As Joe Posnanski laid out in his Tuesday morning newsletter reveling in Wainwright's accomplishment, Yankees ace Gerrit Cole leads the 32-or-younger wins leaders across MLB with 143 victories.

Once you head past Cole, the future 200-game-winner possibilities thin out quicker than Section 334 in September at Citi Field.

"Gerrit Cole, 32 years old, 143 wins

Aaron Nola, 30, 90 wins

Kevin Gausman, 32, 87 wins

Michael Wacha, 31, 86 wins

Michael Pérez, 32, 84 wins

José Berrios, 20, 83 wins

Eduardo Rodriguez, 30, 80 wins

Julio Teheran, 32, 80 wins

Marcus Stroman, 32, 77 wins

Alex Wood, 32, 76 wins"

Joe Posnanski, JoeBlogs

Yankees ace Gerrit Cole: When will he pass 200 wins? 300?

Cole's 50-win lead on his compatriots isn't an anomaly, nor is it a reflection of the right-hander's superiority (though he is, uh, better than all those other guys).

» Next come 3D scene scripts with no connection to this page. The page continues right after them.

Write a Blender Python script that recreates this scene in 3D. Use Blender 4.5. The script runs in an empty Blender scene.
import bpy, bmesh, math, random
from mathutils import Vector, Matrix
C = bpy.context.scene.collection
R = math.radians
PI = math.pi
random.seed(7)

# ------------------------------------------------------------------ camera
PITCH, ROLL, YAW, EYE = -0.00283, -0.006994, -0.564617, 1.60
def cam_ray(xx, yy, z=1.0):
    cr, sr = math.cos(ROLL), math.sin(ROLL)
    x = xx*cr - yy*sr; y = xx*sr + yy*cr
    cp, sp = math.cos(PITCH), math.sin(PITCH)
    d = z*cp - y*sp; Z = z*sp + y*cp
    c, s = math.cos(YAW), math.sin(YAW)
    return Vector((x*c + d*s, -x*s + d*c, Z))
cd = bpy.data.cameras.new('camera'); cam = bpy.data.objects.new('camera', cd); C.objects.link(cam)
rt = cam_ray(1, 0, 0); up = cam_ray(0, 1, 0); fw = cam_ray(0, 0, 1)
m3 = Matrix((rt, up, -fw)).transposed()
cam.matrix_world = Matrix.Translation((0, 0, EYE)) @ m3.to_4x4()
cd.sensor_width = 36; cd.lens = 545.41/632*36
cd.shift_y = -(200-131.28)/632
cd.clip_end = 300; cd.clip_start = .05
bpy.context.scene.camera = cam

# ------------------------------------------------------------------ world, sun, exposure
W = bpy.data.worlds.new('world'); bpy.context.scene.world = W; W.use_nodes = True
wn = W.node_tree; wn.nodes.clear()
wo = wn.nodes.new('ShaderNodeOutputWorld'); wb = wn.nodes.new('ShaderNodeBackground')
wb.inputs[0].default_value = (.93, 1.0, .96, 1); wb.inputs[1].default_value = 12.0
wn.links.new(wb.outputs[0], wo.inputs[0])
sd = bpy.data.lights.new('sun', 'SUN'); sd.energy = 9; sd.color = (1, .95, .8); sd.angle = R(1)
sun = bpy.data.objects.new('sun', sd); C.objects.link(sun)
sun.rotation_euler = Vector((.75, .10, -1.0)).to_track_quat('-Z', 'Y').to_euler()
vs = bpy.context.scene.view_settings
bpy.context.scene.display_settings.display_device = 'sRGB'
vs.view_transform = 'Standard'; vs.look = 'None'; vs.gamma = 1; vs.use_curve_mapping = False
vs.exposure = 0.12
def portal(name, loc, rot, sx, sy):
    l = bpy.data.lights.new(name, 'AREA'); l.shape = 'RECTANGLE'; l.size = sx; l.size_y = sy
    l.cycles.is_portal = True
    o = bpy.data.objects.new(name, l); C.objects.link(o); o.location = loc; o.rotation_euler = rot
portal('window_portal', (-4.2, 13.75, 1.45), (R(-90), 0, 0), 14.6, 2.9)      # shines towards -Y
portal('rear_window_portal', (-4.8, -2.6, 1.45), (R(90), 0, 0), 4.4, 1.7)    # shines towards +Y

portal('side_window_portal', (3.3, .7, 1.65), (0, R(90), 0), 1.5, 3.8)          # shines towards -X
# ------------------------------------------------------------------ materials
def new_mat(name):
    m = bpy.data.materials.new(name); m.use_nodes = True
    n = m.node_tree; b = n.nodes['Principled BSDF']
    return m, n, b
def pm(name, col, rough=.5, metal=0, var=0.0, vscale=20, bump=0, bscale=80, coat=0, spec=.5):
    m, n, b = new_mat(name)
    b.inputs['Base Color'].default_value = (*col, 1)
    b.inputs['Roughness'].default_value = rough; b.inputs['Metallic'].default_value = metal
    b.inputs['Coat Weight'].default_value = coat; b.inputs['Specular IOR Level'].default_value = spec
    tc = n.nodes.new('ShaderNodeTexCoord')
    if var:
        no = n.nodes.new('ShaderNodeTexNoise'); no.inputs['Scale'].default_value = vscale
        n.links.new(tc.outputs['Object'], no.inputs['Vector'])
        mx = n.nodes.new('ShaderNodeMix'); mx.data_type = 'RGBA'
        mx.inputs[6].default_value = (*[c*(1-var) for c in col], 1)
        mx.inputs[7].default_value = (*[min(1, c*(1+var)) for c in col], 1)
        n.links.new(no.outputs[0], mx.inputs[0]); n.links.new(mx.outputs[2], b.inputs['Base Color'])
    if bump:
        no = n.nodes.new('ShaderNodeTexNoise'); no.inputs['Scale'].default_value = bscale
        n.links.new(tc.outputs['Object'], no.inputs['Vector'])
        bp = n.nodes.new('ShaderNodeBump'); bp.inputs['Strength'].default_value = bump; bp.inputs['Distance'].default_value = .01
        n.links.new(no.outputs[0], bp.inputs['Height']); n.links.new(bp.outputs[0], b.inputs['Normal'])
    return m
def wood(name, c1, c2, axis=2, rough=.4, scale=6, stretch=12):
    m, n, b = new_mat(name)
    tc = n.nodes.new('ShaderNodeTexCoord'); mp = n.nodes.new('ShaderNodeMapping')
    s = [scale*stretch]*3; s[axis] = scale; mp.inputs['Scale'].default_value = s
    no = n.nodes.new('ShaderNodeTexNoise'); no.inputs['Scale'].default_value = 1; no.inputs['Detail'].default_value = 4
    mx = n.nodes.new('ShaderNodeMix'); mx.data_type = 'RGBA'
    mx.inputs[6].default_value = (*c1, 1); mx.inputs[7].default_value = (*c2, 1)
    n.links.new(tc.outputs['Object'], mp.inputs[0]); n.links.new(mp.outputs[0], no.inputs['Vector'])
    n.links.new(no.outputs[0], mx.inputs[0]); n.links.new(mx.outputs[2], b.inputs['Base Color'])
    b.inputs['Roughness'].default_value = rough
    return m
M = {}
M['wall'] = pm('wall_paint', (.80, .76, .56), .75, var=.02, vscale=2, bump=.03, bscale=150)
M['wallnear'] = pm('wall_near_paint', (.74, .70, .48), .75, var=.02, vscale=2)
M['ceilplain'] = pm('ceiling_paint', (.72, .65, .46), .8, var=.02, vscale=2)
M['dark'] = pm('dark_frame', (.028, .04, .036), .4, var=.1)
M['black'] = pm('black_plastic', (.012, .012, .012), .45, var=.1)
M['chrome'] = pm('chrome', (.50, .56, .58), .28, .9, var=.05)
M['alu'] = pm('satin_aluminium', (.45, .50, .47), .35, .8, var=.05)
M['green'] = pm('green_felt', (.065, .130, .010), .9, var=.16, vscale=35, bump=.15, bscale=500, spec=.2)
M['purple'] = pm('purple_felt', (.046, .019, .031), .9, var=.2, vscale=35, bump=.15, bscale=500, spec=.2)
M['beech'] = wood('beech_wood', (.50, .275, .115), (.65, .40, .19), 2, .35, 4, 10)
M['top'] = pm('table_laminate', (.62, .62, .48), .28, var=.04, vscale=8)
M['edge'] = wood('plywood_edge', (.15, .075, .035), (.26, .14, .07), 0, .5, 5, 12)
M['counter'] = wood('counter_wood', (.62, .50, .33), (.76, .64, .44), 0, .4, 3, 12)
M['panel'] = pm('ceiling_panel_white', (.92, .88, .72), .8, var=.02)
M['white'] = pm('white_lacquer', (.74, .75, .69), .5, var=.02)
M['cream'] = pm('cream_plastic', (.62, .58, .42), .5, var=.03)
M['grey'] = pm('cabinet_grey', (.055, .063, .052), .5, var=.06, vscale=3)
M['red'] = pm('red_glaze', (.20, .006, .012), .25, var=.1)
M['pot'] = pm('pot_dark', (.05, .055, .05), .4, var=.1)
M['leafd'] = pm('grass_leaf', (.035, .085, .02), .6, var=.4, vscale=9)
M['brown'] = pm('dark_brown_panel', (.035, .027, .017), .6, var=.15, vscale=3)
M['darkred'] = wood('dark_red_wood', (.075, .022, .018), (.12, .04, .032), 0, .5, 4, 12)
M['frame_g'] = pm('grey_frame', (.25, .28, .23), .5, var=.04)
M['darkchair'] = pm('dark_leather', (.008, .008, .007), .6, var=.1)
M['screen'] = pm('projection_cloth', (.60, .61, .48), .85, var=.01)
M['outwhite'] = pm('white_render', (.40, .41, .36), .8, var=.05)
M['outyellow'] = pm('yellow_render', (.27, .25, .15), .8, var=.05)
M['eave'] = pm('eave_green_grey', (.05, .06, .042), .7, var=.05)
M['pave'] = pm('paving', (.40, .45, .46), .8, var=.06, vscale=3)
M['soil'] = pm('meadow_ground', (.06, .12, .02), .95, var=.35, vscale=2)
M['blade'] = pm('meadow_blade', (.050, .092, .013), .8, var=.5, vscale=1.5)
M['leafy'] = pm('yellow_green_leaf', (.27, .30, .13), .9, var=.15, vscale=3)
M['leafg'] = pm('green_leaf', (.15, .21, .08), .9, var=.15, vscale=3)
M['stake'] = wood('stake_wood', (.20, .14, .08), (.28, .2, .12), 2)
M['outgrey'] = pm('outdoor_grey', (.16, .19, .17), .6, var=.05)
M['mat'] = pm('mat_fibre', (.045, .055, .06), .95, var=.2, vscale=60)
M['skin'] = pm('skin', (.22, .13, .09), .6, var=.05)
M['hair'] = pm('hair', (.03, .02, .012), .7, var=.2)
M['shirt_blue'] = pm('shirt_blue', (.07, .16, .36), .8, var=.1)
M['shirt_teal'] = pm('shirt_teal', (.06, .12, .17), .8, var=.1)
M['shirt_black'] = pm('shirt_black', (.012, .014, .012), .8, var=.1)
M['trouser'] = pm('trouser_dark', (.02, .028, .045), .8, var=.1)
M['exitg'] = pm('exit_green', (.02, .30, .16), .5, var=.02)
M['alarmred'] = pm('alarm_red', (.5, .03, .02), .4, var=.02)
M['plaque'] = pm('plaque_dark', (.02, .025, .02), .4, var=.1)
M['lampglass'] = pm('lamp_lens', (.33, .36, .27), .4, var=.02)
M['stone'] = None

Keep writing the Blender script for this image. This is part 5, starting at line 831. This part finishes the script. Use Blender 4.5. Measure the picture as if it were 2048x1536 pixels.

It's a reflection of the Yankees' ace possessing the old-school tenacity of a Verlander or Max Scherzer and entering MLB right before the baseball world tripped over the edge and started yanking pitchers at the first sign of disaster.

After all, it's mathematically advantageous to pull a tiring starter in favor of a rapid succession of fresh relievers, historic clubs be damned.

The philosophy obviously seeped into the game before Cole's rookie season, but it is ironic that No. 45 debuted in 2013, just a few months after the Washington Nationals changed the game forever by restricting Stephen Strasburg's high-stress innings -- not by removing him from a tough start, but by outright eliminating him from the postseason before it even began.

Of course ending Strasburg's season early wasn't the only protective measure in place for the game's pitchers. And of course, in the end, taking away those valuable innings from Strasburg didn't do much to prevent long-term injury complications; those, eventually, come for us all (if we pitch). But it is quite ironic that, when Cole first toed a big-league mound, at a time when Wainwright already had 89 career victories (June 11, 2013), the restrictions that would soon limit those who came after him were just starting to settle into the mainstream.

And so Aaron Nola, a relative bulldog who debuted in 2015 and has largely been healthy, has 53 fewer wins in two fewer seasons. Marcus Stroman, who certainly has a similar "finish what I started" mentality, has just 77 victories total. The game these pitchers have entered deserves most of the blame for the forthcoming blank slate, and -- just barely -- Cole belongs to a different generation, and is managed as such.

Pitcher Wins matter less than they ever have, but the security of that knowledge doesn't change the fact that these win totals sting the eyes. Hopefully, Cole can continue to defy the odds and reach another stratosphere so traditionalists have one final arm to marvel at.